The electrostatic field of a point charge inside a cylinder, in connection with wave guide theory

Abstract

In this paper the field of a point charge inside a hollow, infinitely long circular cylinder is studied. The case of an axial point charge is treated in detail. Three different methods are developed. The first method shows how to calculate the induced charges at the surface of the cylinder without explicit knowledge of the potential itself. The surface charge-density function is obtained as the solution of a Fourier-type integral equation. Then the potential caused by these charges is calculated. The second method works in the opposite direction. Here the potential is obtained as solution of a boundary value problem, followed by the calculation of the corresponding charges at the surface of the cylinder.
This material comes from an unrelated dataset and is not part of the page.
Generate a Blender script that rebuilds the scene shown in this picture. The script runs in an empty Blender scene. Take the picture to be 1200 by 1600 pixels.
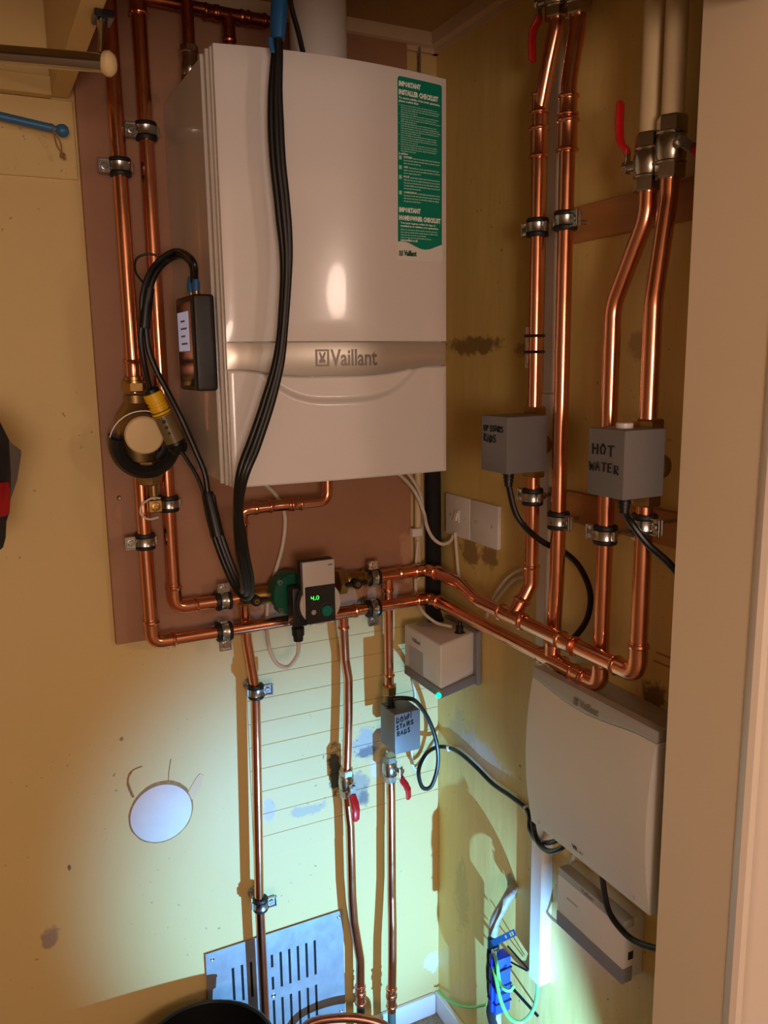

The integral, obtained for the surface charge density, is transformed by contour integration. Although the resulting series is very useful for numerical purposes, a stronger method is necessary, in order to calculate the charge density just opposite the point source. Figure 1 shows the calculated values of the induced surface charge density. Several approximations for the charge-density function are considered, in connection with recent work of Weber (cf. Table I). The same is done for the field inside the cylinder. Various formulas are given which allow of numerical calculations. In Table II some calculated values of the potential are shown. The third method is based on the theory of Fourier-Bessel-Dini series. The potential is developed in terms of discrete normal solutions of the potential equation in cylindrical coordinates. The coefficients in this development can be derived from the behavior of the potential in the immediate neighborhood of the primary source. Furthermore, it is emphasized that the study of the above potential problem can serve as a guide in questions of wave propagation in hollow circular cylinders. In this connection the third method is shown to be extremely useful, as it enables us to calculate directly the fields in the far zone from that in the immediate neighborhood of the exciting source. This new method is demonstrated in case of acoustic waves inside a cylinder, caused by a harmonically vibrating point source.